__Request__.
Copy out the complete listing, word for word.

__Data provided__.
+++++
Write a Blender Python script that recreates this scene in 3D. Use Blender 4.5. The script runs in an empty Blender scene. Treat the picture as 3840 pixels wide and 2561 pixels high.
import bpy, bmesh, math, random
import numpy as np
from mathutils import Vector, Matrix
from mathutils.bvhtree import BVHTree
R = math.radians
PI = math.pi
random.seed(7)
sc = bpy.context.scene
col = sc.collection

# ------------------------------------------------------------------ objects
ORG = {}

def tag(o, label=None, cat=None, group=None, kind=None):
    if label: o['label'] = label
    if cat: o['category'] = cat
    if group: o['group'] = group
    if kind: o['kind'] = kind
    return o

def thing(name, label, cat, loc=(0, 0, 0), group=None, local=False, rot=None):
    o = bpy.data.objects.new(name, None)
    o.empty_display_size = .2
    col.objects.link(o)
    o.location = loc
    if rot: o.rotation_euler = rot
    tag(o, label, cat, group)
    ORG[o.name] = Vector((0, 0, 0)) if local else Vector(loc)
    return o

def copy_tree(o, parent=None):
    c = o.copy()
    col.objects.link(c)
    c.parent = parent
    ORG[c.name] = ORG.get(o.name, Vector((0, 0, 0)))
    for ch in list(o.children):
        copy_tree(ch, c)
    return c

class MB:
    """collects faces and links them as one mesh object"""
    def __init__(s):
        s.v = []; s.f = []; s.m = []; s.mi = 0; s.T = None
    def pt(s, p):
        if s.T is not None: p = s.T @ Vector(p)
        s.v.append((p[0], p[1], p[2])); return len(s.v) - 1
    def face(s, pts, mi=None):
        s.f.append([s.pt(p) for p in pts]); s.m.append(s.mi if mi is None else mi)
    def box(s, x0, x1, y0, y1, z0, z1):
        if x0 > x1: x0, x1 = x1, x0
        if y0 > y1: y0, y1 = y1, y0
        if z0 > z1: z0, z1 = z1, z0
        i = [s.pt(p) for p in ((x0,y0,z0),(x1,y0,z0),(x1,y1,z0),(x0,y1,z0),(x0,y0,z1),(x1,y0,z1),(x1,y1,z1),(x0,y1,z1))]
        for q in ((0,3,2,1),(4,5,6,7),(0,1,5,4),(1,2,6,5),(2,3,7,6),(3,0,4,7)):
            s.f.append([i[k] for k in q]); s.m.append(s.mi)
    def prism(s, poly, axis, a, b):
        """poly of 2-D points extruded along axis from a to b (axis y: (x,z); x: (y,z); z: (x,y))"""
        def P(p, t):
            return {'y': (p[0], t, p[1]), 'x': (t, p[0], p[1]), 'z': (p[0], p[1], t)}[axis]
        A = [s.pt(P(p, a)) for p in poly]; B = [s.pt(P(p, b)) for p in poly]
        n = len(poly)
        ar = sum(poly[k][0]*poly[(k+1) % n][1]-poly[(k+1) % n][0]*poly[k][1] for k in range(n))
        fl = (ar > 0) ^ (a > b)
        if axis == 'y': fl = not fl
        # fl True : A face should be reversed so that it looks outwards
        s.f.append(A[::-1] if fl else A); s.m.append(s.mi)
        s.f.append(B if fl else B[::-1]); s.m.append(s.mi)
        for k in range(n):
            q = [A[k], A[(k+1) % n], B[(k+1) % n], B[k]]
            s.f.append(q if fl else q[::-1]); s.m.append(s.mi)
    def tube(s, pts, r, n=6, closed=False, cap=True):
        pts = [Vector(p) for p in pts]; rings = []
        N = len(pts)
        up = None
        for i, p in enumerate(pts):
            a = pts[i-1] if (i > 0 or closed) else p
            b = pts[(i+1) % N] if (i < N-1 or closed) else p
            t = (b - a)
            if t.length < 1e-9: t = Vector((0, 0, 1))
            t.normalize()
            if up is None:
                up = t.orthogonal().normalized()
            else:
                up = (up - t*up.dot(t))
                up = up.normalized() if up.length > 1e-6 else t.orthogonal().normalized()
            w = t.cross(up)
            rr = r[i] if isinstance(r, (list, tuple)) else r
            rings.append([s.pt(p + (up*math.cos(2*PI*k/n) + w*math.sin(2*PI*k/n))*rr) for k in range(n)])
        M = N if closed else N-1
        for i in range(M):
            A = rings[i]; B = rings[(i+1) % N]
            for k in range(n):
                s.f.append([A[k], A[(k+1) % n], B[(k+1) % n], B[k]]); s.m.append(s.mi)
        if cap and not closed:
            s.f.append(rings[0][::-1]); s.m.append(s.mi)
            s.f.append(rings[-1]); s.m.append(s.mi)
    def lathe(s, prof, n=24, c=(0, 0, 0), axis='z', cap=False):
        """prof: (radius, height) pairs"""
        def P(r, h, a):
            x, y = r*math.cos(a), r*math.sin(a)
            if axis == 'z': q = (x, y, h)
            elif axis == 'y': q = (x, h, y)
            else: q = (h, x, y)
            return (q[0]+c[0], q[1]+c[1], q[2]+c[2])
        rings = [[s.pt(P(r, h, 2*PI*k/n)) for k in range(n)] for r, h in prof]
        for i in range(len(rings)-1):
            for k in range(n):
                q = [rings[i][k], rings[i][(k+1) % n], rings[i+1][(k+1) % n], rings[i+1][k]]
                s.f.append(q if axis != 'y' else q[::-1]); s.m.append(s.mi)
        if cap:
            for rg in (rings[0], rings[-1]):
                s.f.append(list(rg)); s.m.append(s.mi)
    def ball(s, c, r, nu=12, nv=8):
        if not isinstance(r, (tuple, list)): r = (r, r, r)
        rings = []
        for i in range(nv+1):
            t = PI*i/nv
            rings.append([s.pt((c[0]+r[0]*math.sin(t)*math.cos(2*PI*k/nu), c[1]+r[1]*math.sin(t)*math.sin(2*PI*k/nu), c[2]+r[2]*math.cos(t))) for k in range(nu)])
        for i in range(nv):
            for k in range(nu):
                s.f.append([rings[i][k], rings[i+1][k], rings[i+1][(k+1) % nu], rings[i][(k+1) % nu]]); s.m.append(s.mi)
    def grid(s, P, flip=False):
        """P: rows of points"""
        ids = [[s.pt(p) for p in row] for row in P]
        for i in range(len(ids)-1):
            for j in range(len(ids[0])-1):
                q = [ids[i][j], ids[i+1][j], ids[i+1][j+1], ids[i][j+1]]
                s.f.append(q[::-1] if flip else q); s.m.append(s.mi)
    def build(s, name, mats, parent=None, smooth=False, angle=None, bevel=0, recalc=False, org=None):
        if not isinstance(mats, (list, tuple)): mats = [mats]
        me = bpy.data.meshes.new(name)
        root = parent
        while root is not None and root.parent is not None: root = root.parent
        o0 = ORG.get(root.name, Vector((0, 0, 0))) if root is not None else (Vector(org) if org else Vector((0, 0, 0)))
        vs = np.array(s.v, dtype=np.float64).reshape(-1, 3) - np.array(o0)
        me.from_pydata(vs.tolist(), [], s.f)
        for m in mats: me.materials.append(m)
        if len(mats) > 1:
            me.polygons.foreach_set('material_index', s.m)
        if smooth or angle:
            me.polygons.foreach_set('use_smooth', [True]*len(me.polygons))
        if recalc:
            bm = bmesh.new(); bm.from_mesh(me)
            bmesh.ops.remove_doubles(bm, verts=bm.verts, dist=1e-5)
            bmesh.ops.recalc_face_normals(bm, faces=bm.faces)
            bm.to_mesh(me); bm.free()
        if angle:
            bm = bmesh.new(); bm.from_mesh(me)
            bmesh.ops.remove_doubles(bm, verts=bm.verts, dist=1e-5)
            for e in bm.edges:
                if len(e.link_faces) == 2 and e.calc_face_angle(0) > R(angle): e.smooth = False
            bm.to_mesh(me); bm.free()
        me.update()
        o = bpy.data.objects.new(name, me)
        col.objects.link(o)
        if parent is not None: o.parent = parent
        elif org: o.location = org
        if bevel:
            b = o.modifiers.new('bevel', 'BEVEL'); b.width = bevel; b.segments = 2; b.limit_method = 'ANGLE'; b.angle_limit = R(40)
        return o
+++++
__Result__.
Write a Blender Python script that recreates this scene in 3D. Use Blender 4.5. The script runs in an empty Blender scene. Treat the picture as 3840 pixels wide and 2561 pixels high.
import bpy, bmesh, math, random
import numpy as np
from mathutils import Vector, Matrix
from mathutils.bvhtree import BVHTree
R = math.radians
PI = math.pi
random.seed(7)
sc = bpy.context.scene
col = sc.collection

# ------------------------------------------------------------------ objects
ORG = {}

def tag(o, label=None, cat=None, group=None, kind=None):
    if label: o['label'] = label
    if cat: o['category'] = cat
    if group: o['group'] = group
    if kind: o['kind'] = kind
    return o

def thing(name, label, cat, loc=(0, 0, 0), group=None, local=False, rot=None):
    o = bpy.data.objects.new(name, None)
    o.empty_display_size = .2
    col.objects.link(o)
    o.location = loc
    if rot: o.rotation_euler = rot
    tag(o, label, cat, group)
    ORG[o.name] = Vector((0, 0, 0)) if local else Vector(loc)
    return o

def copy_tree(o, parent=None):
    c = o.copy()
    col.objects.link(c)
    c.parent = parent
    ORG[c.name] = ORG.get(o.name, Vector((0, 0, 0)))
    for ch in list(o.children):
        copy_tree(ch, c)
    return c

class MB:
    """collects faces and links them as one mesh object"""
    def __init__(s):
        s.v = []; s.f = []; s.m = []; s.mi = 0; s.T = None
    def pt(s, p):
        if s.T is not None: p = s.T @ Vector(p)
        s.v.append((p[0], p[1], p[2])); return len(s.v) - 1
    def face(s, pts, mi=None):
        s.f.append([s.pt(p) for p in pts]); s.m.append(s.mi if mi is None else mi)
    def box(s, x0, x1, y0, y1, z0, z1):
        if x0 > x1: x0, x1 = x1, x0
        if y0 > y1: y0, y1 = y1, y0
        if z0 > z1: z0, z1 = z1, z0
        i = [s.pt(p) for p in ((x0,y0,z0),(x1,y0,z0),(x1,y1,z0),(x0,y1,z0),(x0,y0,z1),(x1,y0,z1),(x1,y1,z1),(x0,y1,z1))]
        for q in ((0,3,2,1),(4,5,6,7),(0,1,5,4),(1,2,6,5),(2,3,7,6),(3,0,4,7)):
            s.f.append([i[k] for k in q]); s.m.append(s.mi)
    def prism(s, poly, axis, a, b):
        """poly of 2-D points extruded along axis from a to b (axis y: (x,z); x: (y,z); z: (x,y))"""
        def P(p, t):
            return {'y': (p[0], t, p[1]), 'x': (t, p[0], p[1]), 'z': (p[0], p[1], t)}[axis]
        A = [s.pt(P(p, a)) for p in poly]; B = [s.pt(P(p, b)) for p in poly]
        n = len(poly)
        ar = sum(poly[k][0]*poly[(k+1) % n][1]-poly[(k+1) % n][0]*poly[k][1] for k in range(n))
        fl = (ar > 0) ^ (a > b)
        if axis == 'y': fl = not fl
        # fl True : A face should be reversed so that it looks outwards
        s.f.append(A[::-1] if fl else A); s.m.append(s.mi)
        s.f.append(B if fl else B[::-1]); s.m.append(s.mi)
        for k in range(n):
            q = [A[k], A[(k+1) % n], B[(k+1) % n], B[k]]
            s.f.append(q if fl else q[::-1]); s.m.append(s.mi)
    def tube(s, pts, r, n=6, closed=False, cap=True):
        pts = [Vector(p) for p in pts]; rings = []
        N = len(pts)
        up = None
        for i, p in enumerate(pts):
            a = pts[i-1] if (i > 0 or closed) else p
            b = pts[(i+1) % N] if (i < N-1 or closed) else p
            t = (b - a)
            if t.length < 1e-9: t = Vector((0, 0, 1))
            t.normalize()
            if up is None:
                up = t.orthogonal().normalized()
            else:
                up = (up - t*up.dot(t))
                up = up.normalized() if up.length > 1e-6 else t.orthogonal().normalized()
            w = t.cross(up)
            rr = r[i] if isinstance(r, (list, tuple)) else r
            rings.append([s.pt(p + (up*math.cos(2*PI*k/n) + w*math.sin(2*PI*k/n))*rr) for k in range(n)])
        M = N if closed else N-1
        for i in range(M):
            A = rings[i]; B = rings[(i+1) % N]
            for k in range(n):
                s.f.append([A[k], A[(k+1) % n], B[(k+1) % n], B[k]]); s.m.append(s.mi)
        if cap and not closed:
            s.f.append(rings[0][::-1]); s.m.append(s.mi)
            s.f.append(rings[-1]); s.m.append(s.mi)
    def lathe(s, prof, n=24, c=(0, 0, 0), axis='z', cap=False):
        """prof: (radius, height) pairs"""
        def P(r, h, a):
            x, y = r*math.cos(a), r*math.sin(a)
            if axis == 'z': q = (x, y, h)
            elif axis == 'y': q = (x, h, y)
            else: q = (h, x, y)
            return (q[0]+c[0], q[1]+c[1], q[2]+c[2])
        rings = [[s.pt(P(r, h, 2*PI*k/n)) for k in range(n)] for r, h in prof]
        for i in range(len(rings)-1):
            for k in range(n):
                q = [rings[i][k], rings[i][(k+1) % n], rings[i+1][(k+1) % n], rings[i+1][k]]
                s.f.append(q if axis != 'y' else q[::-1]); s.m.append(s.mi)
        if cap:
            for rg in (rings[0], rings[-1]):
                s.f.append(list(rg)); s.m.append(s.mi)
    def ball(s, c, r, nu=12, nv=8):
        if not isinstance(r, (tuple, list)): r = (r, r, r)
        rings = []
        for i in range(nv+1):
            t = PI*i/nv
            rings.append([s.pt((c[0]+r[0]*math.sin(t)*math.cos(2*PI*k/nu), c[1]+r[1]*math.sin(t)*math.sin(2*PI*k/nu), c[2]+r[2]*math.cos(t))) for k in range(nu)])
        for i in range(nv):
            for k in range(nu):
                s.f.append([rings[i][k], rings[i+1][k], rings[i+1][(k+1) % nu], rings[i][(k+1) % nu]]); s.m.append(s.mi)
    def grid(s, P, flip=False):
        """P: rows of points"""
        ids = [[s.pt(p) for p in row] for row in P]
        for i in range(len(ids)-1):
            for j in range(len(ids[0])-1):
                q = [ids[i][j], ids[i+1][j], ids[i+1][j+1], ids[i][j+1]]
                s.f.append(q[::-1] if flip else q); s.m.append(s.mi)
    def build(s, name, mats, parent=None, smooth=False, angle=None, bevel=0, recalc=False, org=None):
        if not isinstance(mats, (list, tuple)): mats = [mats]
        me = bpy.data.meshes.new(name)
        root = parent
        while root is not None and root.parent is not None: root = root.parent
        o0 = ORG.get(root.name, Vector((0, 0, 0))) if root is not None else (Vector(org) if org else Vector((0, 0, 0)))
        vs = np.array(s.v, dtype=np.float64).reshape(-1, 3) - np.array(o0)
        me.from_pydata(vs.tolist(), [], s.f)
        for m in mats: me.materials.append(m)
        if len(mats) > 1:
            me.polygons.foreach_set('material_index', s.m)
        if smooth or angle:
            me.polygons.foreach_set('use_smooth', [True]*len(me.polygons))
        if recalc:
            bm = bmesh.new(); bm.from_mesh(me)
            bmesh.ops.remove_doubles(bm, verts=bm.verts, dist=1e-5)
            bmesh.ops.recalc_face_normals(bm, faces=bm.faces)
            bm.to_mesh(me); bm.free()
        if angle:
            bm = bmesh.new(); bm.from_mesh(me)
            bmesh.ops.remove_doubles(bm, verts=bm.verts, dist=1e-5)
            for e in bm.edges:
                if len(e.link_faces) == 2 and e.calc_face_angle(0) > R(angle): e.smooth = False
            bm.to_mesh(me); bm.free()
        me.update()
        o = bpy.data.objects.new(name, me)
        col.objects.link(o)
        if parent is not None: o.parent = parent
        elif org: o.location = org
        if bevel:
            b = o.modifiers.new('bevel', 'BEVEL'); b.width = bevel; b.segments = 2; b.limit_method = 'ANGLE'; b.angle_limit = R(40)
        return o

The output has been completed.